When I was a senior in high school I took a class in nonfiction writing. I had never studied nonfiction before. We read Wolfe and Dillard and Lamott and Junger; our assignments ranged from interviews to movie reviews. One week the assignment was travel writing.

I wrote about Beach Road, the ribbon of road that runs along a barrier beach between Edgartown and Oak Bluffs, with Sengekontacket Pond on one side and Nantucket Sound on the other.

This was before it became my commute for the first time, when I was in college and biking up and down the sandy bike path every day on my way to a summer job at Morning Glory Farm. It was before it became my commute the second time, when I freelanced for the Gazette, and before the third and final time, when I became a staff reporter and photographer.

I wrote about the Beach Road that I knew only from summer visits to the Vineyard, the road where teenagers did backflips off the wobbly railing of the Big Bridge into the fast-moving tide below, where hundreds of cars belonging to beachgoers were parked alongside sandy dunes flecked with rosa rugosa, the road so iconic that it appears in the movie Jaws.

Then on a dreary day in March 2011, I moved to the Island to live year round, commuting from an apartment in Oak Bluffs to Edgartown for my work at the Gazette. At the time, the Big Bridge was under construction and there was a set of traffic lights at the head of the road. It was a good sign for the day if I managed to get through when both were green. I drove to work beneath thickly clouded morning skies that eventually gave way to clear blue as the day went on — before they changed color again.

One April day after I left work, a blazing orange late-spring sunset silhouetted bare-branched trees at the far side of Sengekontacket and lit up the pools of water in the marsh. I pulled over at Bend in the Road Beach and bolted from the car with my camera, running back to the Cow Bay culvert to try to capture the color.

Time passed. In October one night when the moon was full, I stopped at the seawall on my way home and sat on the wall to look at the moonbeam and listen to the water lapping against the rocks. In late fall when I stepped out of the office into a blue-black night, I started my ritual of putting Jackson Browne’s Running on Empty in my CD player and switching to the ninth track as I started around Bend in the Road (there are no better night driving songs than the one-two punch of The Load-Out/Stay.) Once I turned my headlights off and drove in the blackness for a few yards, just to see what that was like.

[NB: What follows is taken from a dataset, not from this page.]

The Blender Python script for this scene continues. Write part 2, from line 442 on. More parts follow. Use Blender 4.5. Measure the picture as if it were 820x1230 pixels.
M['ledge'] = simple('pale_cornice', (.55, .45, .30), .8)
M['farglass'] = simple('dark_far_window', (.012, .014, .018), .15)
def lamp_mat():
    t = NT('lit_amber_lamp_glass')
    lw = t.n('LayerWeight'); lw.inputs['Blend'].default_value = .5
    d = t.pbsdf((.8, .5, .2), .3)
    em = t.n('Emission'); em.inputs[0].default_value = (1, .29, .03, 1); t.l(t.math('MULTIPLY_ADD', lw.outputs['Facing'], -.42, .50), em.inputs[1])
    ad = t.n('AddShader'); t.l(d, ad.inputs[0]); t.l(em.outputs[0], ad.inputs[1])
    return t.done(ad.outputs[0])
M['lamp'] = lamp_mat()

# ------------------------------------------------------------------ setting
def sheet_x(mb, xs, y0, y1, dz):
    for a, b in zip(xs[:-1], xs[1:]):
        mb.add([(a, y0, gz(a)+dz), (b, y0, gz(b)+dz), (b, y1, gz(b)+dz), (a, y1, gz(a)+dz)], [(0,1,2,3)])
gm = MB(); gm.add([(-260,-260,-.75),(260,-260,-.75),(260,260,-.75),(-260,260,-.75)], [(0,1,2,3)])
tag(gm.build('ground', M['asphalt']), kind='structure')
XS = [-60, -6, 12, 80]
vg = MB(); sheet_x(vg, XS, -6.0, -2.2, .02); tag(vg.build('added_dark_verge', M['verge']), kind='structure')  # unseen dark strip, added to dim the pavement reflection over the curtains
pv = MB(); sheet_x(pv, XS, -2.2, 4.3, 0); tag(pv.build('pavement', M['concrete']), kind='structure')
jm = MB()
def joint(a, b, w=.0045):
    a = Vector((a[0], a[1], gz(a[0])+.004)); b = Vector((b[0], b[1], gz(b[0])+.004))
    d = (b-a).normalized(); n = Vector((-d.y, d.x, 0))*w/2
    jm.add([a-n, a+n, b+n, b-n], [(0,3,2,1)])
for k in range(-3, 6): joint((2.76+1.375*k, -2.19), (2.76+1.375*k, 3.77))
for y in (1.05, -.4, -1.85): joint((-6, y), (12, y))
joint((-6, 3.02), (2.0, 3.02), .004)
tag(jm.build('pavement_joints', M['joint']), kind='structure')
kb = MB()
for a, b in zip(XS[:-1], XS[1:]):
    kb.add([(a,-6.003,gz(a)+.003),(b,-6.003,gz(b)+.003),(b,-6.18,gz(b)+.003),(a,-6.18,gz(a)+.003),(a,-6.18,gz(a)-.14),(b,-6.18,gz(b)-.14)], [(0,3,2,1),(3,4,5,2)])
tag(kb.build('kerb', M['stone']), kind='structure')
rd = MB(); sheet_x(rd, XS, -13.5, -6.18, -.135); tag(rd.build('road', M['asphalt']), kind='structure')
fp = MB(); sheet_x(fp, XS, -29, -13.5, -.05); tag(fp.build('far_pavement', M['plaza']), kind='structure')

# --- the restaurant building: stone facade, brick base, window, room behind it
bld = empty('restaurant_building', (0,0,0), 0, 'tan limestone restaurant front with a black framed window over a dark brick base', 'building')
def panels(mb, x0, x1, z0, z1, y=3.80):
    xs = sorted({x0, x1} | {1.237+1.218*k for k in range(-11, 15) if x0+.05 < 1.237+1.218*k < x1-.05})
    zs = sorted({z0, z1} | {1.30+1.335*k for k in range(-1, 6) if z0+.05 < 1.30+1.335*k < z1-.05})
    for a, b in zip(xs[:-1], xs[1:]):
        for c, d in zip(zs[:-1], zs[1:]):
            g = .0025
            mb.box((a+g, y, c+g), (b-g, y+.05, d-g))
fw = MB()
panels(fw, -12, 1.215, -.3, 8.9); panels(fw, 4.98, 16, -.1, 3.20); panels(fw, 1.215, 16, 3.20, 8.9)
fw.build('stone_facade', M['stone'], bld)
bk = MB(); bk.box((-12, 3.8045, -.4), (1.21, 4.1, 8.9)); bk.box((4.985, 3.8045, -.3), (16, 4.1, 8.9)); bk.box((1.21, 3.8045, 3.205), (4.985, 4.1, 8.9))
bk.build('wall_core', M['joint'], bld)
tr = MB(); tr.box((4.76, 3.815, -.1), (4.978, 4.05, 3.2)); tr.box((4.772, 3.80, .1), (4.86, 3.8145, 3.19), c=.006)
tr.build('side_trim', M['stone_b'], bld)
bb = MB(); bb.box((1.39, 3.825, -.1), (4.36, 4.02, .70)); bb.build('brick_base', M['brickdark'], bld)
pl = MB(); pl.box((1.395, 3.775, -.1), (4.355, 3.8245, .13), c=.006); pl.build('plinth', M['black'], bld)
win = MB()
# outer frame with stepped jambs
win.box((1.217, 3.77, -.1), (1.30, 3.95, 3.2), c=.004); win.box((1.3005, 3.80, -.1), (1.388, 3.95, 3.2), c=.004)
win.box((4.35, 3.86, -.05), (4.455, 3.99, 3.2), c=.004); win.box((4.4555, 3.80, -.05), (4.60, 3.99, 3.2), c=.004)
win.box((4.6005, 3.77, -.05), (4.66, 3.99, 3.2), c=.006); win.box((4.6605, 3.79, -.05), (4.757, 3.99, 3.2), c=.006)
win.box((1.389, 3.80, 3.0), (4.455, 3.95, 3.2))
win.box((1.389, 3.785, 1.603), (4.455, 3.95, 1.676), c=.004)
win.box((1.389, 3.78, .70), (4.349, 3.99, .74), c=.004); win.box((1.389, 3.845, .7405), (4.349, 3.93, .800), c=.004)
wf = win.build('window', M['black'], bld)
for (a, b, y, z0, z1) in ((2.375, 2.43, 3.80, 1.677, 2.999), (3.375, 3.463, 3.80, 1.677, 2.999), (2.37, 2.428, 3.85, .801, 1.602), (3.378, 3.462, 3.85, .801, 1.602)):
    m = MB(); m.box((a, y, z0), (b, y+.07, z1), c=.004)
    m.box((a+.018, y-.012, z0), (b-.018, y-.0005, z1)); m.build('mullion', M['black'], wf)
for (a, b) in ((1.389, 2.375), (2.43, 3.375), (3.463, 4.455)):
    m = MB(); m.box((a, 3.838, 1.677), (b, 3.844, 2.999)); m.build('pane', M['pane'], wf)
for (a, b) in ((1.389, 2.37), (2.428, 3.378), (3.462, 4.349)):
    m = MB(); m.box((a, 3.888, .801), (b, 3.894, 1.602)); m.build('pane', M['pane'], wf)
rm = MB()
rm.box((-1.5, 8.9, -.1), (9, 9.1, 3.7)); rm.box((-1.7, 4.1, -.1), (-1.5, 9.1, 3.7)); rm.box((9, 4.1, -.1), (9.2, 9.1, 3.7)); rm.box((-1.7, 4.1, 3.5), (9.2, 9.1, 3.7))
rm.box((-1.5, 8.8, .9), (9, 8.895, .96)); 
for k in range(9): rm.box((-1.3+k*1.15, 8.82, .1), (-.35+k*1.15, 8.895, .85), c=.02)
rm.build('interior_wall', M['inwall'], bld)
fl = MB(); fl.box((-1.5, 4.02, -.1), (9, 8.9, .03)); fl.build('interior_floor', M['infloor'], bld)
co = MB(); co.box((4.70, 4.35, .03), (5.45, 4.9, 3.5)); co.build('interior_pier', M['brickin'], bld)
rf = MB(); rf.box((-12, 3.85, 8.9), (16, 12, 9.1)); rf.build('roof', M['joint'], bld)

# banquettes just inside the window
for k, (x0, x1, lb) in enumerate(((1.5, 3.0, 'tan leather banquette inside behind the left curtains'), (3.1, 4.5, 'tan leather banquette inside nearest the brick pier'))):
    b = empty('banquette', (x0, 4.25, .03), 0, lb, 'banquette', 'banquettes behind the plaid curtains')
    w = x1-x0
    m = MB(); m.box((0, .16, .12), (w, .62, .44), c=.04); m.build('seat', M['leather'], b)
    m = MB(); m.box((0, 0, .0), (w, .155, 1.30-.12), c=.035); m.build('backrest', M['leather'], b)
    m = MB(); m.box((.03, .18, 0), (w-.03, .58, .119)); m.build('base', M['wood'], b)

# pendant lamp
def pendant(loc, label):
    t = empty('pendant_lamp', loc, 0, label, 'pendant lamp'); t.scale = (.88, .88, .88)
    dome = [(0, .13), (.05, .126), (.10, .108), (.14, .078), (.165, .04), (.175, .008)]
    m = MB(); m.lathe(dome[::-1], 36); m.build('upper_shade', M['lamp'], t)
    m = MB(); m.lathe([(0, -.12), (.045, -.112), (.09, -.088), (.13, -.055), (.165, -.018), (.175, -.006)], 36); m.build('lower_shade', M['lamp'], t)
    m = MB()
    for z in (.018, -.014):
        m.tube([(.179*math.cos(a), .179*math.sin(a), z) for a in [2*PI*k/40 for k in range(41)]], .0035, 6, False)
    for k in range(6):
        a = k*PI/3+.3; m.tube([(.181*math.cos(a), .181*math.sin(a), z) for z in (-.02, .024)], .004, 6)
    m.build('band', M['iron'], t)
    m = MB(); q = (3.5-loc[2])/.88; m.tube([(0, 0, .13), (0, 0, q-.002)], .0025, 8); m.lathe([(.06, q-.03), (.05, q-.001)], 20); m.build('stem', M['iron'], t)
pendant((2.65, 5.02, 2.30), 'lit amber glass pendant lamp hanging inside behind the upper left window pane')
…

In winter one time I stopped at the bridge and leapt through snow drifts like a kindergartner to get to the jetty, which was almost submerged because the tide was so high and the current so strong. The wind chill was below zero and my hands — without gloves because I was taking photos — went numb. My car was the only one parked along the road.

In February, when the pond froze and looked like an Arctic vista with radiant sunlight bouncing off the ice, I pulled over to try to get that sunset, and then turned around to look at the ocean side. The sky was a rosy lavender color, and the ocean so still that it reflected the sky as well as any mirror. There was barely a horizon line.

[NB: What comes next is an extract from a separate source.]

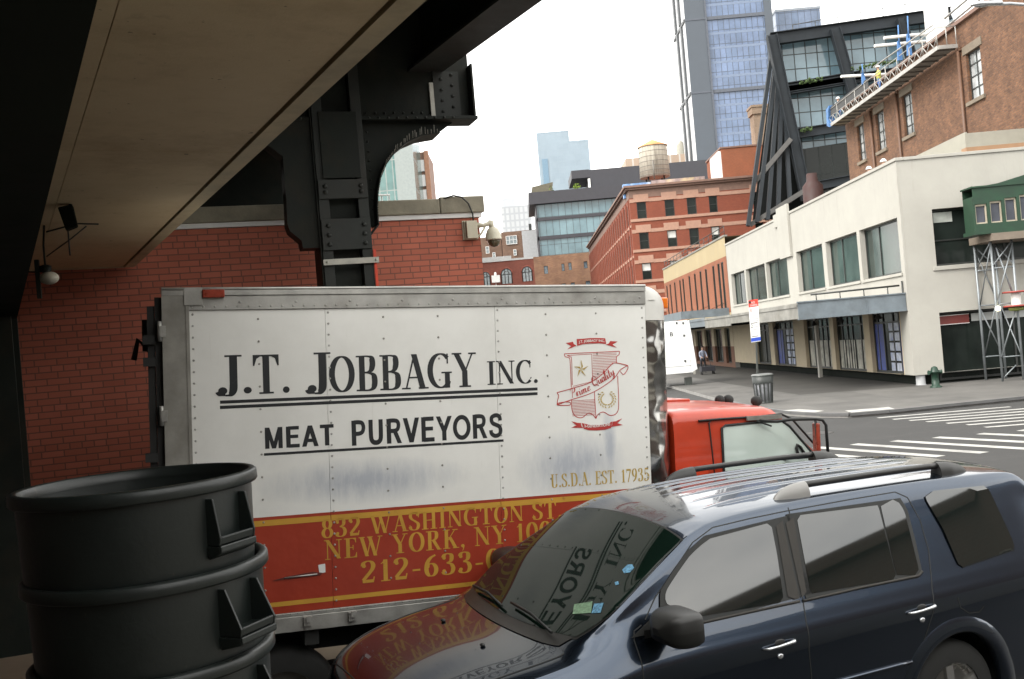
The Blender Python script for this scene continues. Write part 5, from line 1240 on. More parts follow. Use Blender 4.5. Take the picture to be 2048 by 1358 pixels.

Beach Road is the only place on the Island where both the sky and the road open wide, where you can see the world unfold in front of you for miles as you drive.

Last weekend I drove from Edgartown to Oak Bluffs and pulled over when I was halfway home. It wasn’t the sky this time; it was the ocean, which was a rich jade green I had never seen before. It looked tropical.

I’m moving to another Island next week to take a job at another newspaper on the Big Island in Hawaii. There are no seasons there, not like here anyway, and the island is more than 40 times the size of the Vineyard. There are roads that are breathtaking, or so my Lonely Planet book tells me.

Still, if there is one thing I will take away from being here, it’s that you don’t find magic in the obvious moments.

Beach Road in summer demands attention, and it’s what got my attention all those years ago. But the most wonderful thing about that road, the best commute I’ll ever have, is how well it wears each of the four seasons. That’s not something you can learn in a summer.